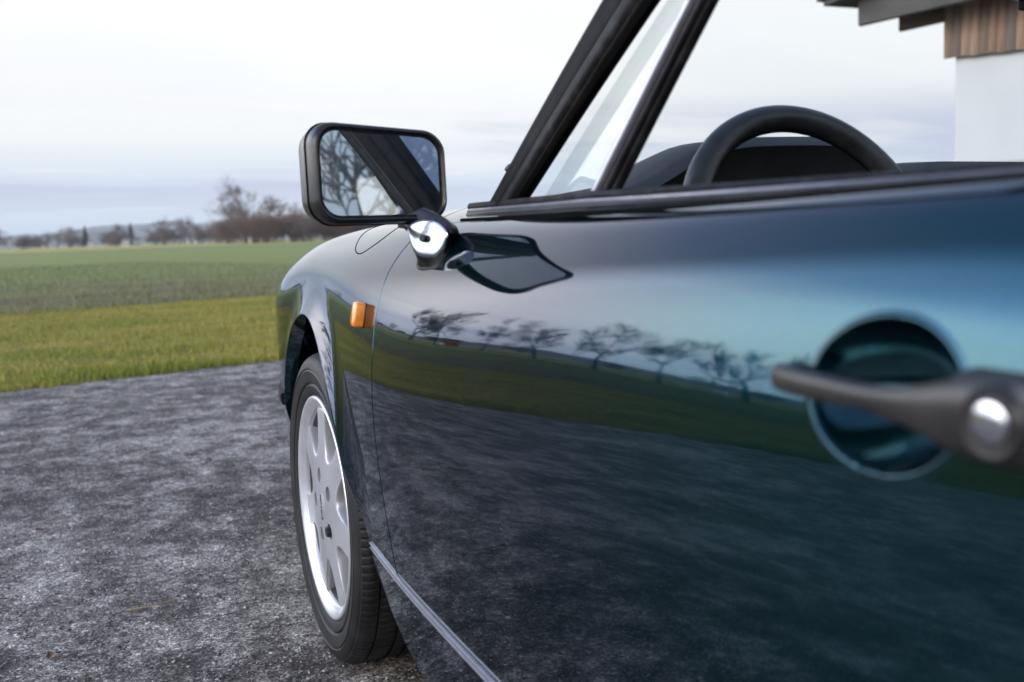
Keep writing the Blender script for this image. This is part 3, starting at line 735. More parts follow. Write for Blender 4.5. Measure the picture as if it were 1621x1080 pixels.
pil_strip('pillar_seal', .089, .014, .008, .014, M['plastic'])
# header across the top, far pillar
hd = smooth_path([(-.585, -1.20, 1.290), (-.53, -1.205, 1.312), (-.3, -1.16, 1.325), (0, -1.145, 1.33), (.3, -1.16, 1.325), (.53, -1.205, 1.312), (.585, -1.20, 1.29)], 6)
tube('windscreen_header', hd, .03, M['satin'], car, prof=rrect(.06, .04, .015, 4), auto=45)
far = [Vector((-p.x, p.y, p.z)) for p in pil]
V, F = sweep([p+Vector((0, -.03, 0)) for p in far], rrect(.06, .045, .018, 4), False, up=lambda i: Vector((1, -.1, .26))); mesh('windscreen_pillar', V, F, M['satin'], car, auto=45)
# windscreen glass
V = []; nx = 24; nz = 14
for j in range(nz+1):
    f = j/nz; a = pil[0].lerp(pil[-1], f)+Vector((0, -.35, .9))*.014*4*f*(1-f)
    for i in range(nx+1):
        g = -1+2*i/nx; V.append((a.x*-g*-1 if False else -a.x*g, a.y-.0+.10*(1-abs(g)**2.2)*(1-.45*f), a.z+.015*(1-g*g)))
mesh('windscreen', V, grid_faces(nz+1, nx+1), M['screen'], car)
# rubber seal at the windscreen foot
foot = [Vector((-.70+1.40*i/24, -.735+.03+.105*(1-abs(-1+2*i/24)**2.2), .872+.018*(1-(-1+2*i/24)**2))) for i in range(25)]
tube('windscreen_seal', foot, .012, M['rubber'], car)
# wiper
wp = smooth_path([(-.55, -.60, .905), (-.40, -.615, .925), (-.1, -.60, .935)], 5); tube('wiper', wp, .006, M['satin'], car)

tube('wiper_tip', smooth_path([(-.588, -.60, .943), (-.597, -.60, .949), (-.607, -.60, .957)], 4), .0065, M['satin'], car)
# ---- vent (quarter) window: glass triangle and division bar
B0 = Vector((-.692, -1.040, .888)); B1 = Vector((-.598, -1.322, 1.28))
bar = arc_pts(B0, B1, .004, 10)
V, F = sweep(bar, rrect(.0095, .008, .003, 3), False, up=lambda i: Vector((-1, -.1, .24))); mesh('division_bar', V, F, M['satin'], car, auto=45)
V, F = sweep([p+Vector((-.004, .0085, 0)) for p in bar], rrect(.009, .014, .003, 3), False, up=lambda i: Vector((-1, -.1, .24))); mesh('division_bar_edge', V, F, M['anod'], car, auto=45)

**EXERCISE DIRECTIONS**
Reproduce the material above verbatim; omit every picture.

**WRITTEN RESPONSE**
Keep writing the Blender script for this image. This is part 3, starting at line 735. More parts follow. Write for Blender 4.5. Measure the picture as if it were 1621x1080 pixels.
pil_strip('pillar_seal', .089, .014, .008, .014, M['plastic'])
# header across the top, far pillar
hd = smooth_path([(-.585, -1.20, 1.290), (-.53, -1.205, 1.312), (-.3, -1.16, 1.325), (0, -1.145, 1.33), (.3, -1.16, 1.325), (.53, -1.205, 1.312), (.585, -1.20, 1.29)], 6)
tube('windscreen_header', hd, .03, M['satin'], car, prof=rrect(.06, .04, .015, 4), auto=45)
far = [Vector((-p.x, p.y, p.z)) for p in pil]
V, F = sweep([p+Vector((0, -.03, 0)) for p in far], rrect(.06, .045, .018, 4), False, up=lambda i: Vector((1, -.1, .26))); mesh('windscreen_pillar', V, F, M['satin'], car, auto=45)
# windscreen glass
V = []; nx = 24; nz = 14
for j in range(nz+1):
    f = j/nz; a = pil[0].lerp(pil[-1], f)+Vector((0, -.35, .9))*.014*4*f*(1-f)
    for i in range(nx+1):
        g = -1+2*i/nx; V.append((a.x*-g*-1 if False else -a.x*g, a.y-.0+.10*(1-abs(g)**2.2)*(1-.45*f), a.z+.015*(1-g*g)))
mesh('windscreen', V, grid_faces(nz+1, nx+1), M['screen'], car)
# rubber seal at the windscreen foot
foot = [Vector((-.70+1.40*i/24, -.735+.03+.105*(1-abs(-1+2*i/24)**2.2), .872+.018*(1-(-1+2*i/24)**2))) for i in range(25)]
tube('windscreen_seal', foot, .012, M['rubber'], car)
# wiper
wp = smooth_path([(-.55, -.60, .905), (-.40, -.615, .925), (-.1, -.60, .935)], 5); tube('wiper', wp, .006, M['satin'], car)

tube('wiper_tip', smooth_path([(-.588, -.60, .943), (-.597, -.60, .949), (-.607, -.60, .957)], 4), .0065, M['satin'], car)
# ---- vent (quarter) window: glass triangle and division bar
B0 = Vector((-.692, -1.040, .888)); B1 = Vector((-.598, -1.322, 1.28))
bar = arc_pts(B0, B1, .004, 10)
V, F = sweep(bar, rrect(.0095, .008, .003, 3), False, up=lambda i: Vector((-1, -.1, .24))); mesh('division_bar', V, F, M['satin'], car, auto=45)
V, F = sweep([p+Vector((-.004, .0085, 0)) for p in bar], rrect(.009, .014, .003, 3), False, up=lambda i: Vector((-1, -.1, .24))); mesh('division_bar_edge', V, F, M['anod'], car, auto=45)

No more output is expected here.